One flip-side to have an ill-fitting ending is to basically have no ending at all. This is certainly unconventional, but it doesn't feel interesting or daring because the author hasn't put much work into it. It feels lazy, in other words, like the author set up a great story but decided not to put in the work to bring about a meaningful conclusion.

I'm also still listening to Stephen Pinker's The Stuff of Thought, and he's talking about Grice's Maxims, which are basically guidelines for effective communication between cooperative partners. They are:


Maxim of Quality: Truth

* Do not say what you believe to be false.
* Do not say that for which you lack adequate evidence.

Maxim of Quantity: Information

* Make your contribution as informative as is required for the current purposes of the exchange.
* Do not make your contribution more informative than is required.

Maxim of Relation: Relevance

* Be relevant.

Maxim of Manner: Clarity

* Avoid obscurity of expression. ("Eschew obfuscation")
* Avoid ambiguity.
* Be brief ("avoid unnecessary prolixity").
* Be orderly.


The artist/consumer relationship is more one-sided than a conversation, but I think the maxims still apply. An unconventional ending like the kinds I've talked about may defy quantity or relevance. If there is essentially no ending, the full story arc hasn't been told. Imagine if Tolkien had killed off Frodo in the swamps on the way to Mordor and just ended the book right there, leaving numerous threads unresolved. He would have been within his rights as an artist...but would it have been as good a story?

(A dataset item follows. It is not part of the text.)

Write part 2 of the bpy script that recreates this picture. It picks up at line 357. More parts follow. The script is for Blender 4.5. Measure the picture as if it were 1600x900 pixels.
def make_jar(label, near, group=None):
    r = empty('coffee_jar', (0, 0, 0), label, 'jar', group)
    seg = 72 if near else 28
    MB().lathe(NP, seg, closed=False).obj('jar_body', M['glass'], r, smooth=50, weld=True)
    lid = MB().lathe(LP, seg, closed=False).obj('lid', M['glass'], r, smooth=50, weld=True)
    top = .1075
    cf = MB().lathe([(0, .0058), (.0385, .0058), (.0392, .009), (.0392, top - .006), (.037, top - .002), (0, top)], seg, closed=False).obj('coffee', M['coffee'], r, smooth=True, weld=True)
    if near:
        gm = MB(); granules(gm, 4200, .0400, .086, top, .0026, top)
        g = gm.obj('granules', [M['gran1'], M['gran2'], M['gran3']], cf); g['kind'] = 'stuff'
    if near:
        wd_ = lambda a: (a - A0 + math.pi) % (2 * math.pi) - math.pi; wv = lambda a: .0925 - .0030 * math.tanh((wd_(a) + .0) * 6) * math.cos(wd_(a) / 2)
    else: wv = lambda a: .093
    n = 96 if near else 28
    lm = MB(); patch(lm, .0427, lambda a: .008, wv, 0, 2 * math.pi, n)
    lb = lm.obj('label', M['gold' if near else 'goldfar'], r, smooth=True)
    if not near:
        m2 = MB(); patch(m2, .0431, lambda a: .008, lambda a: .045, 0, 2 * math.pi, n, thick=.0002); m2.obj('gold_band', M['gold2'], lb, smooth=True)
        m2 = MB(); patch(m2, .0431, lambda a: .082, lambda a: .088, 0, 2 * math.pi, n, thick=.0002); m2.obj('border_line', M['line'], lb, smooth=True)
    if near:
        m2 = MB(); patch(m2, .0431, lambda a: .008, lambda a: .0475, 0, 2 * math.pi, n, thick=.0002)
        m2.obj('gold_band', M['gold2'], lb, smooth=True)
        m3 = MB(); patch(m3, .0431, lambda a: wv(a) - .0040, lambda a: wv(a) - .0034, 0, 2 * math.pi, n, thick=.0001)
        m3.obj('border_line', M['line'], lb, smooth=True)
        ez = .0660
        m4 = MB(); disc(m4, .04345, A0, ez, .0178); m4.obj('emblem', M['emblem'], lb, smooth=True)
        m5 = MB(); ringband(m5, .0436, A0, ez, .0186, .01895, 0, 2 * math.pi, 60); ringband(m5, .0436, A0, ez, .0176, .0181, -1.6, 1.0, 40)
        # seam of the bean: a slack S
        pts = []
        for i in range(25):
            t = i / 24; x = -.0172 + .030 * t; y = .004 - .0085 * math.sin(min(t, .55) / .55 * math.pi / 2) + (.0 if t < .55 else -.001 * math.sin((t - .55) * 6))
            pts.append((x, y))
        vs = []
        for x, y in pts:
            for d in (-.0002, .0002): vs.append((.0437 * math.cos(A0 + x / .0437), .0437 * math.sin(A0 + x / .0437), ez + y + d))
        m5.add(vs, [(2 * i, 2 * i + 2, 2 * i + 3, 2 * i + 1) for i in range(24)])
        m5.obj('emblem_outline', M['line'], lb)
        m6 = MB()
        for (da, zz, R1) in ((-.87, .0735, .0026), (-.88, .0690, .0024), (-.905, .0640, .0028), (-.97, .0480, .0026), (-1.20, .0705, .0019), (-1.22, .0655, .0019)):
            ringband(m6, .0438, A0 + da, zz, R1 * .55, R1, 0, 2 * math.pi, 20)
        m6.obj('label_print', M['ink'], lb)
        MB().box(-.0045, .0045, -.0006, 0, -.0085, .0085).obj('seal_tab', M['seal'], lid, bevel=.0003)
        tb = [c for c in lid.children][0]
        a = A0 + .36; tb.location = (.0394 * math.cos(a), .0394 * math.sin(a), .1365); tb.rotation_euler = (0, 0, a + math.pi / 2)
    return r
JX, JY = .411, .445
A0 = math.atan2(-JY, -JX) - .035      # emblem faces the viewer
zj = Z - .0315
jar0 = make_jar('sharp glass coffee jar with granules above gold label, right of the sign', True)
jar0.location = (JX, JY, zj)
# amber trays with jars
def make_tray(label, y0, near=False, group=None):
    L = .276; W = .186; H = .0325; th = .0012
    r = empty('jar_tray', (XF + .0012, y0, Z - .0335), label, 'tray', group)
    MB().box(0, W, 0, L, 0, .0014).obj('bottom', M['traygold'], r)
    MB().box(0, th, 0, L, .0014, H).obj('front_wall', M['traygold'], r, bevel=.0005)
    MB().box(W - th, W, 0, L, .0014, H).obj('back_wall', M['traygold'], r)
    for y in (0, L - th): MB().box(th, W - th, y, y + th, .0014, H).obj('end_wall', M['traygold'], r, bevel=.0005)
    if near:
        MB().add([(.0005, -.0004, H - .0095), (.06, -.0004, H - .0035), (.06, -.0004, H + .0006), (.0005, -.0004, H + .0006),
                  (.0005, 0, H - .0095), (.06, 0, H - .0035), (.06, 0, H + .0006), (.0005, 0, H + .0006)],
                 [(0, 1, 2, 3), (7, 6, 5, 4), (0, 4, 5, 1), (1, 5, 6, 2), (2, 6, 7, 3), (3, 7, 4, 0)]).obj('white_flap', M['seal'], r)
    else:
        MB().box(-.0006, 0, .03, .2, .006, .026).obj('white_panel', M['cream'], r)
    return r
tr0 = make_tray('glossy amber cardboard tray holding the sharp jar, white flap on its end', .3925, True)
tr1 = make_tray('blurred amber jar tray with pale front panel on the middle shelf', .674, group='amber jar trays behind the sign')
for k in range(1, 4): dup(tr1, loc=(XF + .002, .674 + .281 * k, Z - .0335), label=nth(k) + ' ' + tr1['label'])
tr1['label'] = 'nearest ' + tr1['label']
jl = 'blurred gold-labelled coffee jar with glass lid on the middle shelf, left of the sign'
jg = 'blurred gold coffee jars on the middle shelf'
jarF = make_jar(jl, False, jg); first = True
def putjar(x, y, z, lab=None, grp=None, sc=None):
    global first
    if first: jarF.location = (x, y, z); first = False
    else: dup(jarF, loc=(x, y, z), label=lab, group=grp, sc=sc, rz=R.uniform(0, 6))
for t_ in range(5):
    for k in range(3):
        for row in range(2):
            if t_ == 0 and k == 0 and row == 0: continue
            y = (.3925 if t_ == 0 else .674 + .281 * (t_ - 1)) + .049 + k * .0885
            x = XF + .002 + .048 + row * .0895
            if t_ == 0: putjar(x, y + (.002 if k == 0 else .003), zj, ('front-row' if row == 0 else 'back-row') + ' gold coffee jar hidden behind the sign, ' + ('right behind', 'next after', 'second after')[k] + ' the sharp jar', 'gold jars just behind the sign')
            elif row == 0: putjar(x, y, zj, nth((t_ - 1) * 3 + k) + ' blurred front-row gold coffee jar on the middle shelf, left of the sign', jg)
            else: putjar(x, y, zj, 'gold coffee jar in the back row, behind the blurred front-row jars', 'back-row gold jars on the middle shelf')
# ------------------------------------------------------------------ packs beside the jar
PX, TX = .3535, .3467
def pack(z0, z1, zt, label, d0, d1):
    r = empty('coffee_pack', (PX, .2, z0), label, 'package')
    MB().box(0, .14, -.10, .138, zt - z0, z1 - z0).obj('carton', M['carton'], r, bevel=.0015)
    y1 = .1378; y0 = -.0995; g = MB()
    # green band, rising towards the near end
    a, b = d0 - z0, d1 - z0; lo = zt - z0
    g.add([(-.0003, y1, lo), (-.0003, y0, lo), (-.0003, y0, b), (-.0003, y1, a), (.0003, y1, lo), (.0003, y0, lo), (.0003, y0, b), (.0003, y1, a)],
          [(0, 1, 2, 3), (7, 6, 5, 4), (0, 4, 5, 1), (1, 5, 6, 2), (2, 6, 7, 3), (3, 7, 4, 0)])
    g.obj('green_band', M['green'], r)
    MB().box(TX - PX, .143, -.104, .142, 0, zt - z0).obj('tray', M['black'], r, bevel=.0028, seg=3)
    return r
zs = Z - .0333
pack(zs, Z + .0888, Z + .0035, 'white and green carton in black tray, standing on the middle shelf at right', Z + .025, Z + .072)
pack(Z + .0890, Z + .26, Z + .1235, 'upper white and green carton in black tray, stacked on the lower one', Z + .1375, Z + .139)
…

I'm also reminded of when I talked about surprise. It seems to me as if there are four broad categories of ways in which we react to predictions:


Predictable/Good: We correctly predict an outcome that conforms to our desired goals. E.g., We take a bite of warm apple pie, expecting it to be tasty, and it is.

Predictable/Bad: We correctly predict an outcome that is contrary to our goals. E.g., We take a bite of moldy cheese, expecting it to taste bad, and it does.

Surprise/Good: We incorrectly predict an outcome that conforms to our goals. E.g., A nice Christmas present that we didn't predict, or a surprise birthday party.

Surprise/Bad: We incorrectly predict an outcome that is contrary to our goals. E.g., Someone crashes into our car on the way to school/work.


Good art is not necessarily about defying predictions. I think a well-written, conventional thriller falls into the Predictable/Good category. If a work of art is going to surprise us, it needs to do so in a pleasing way. I love it when I'm surprised by a plot twist, but for the plot twist to work it has to fit the story.

If one just falls back on the "It's art, man...You just don't get it," then there essentially would be no yardstick for measuring quality, and you could justify any piece of storytelling as good, including dreck like Battlefield Earth or Glitter. And I don't think anybody wants to live in a world where those movies could be considered good...ever.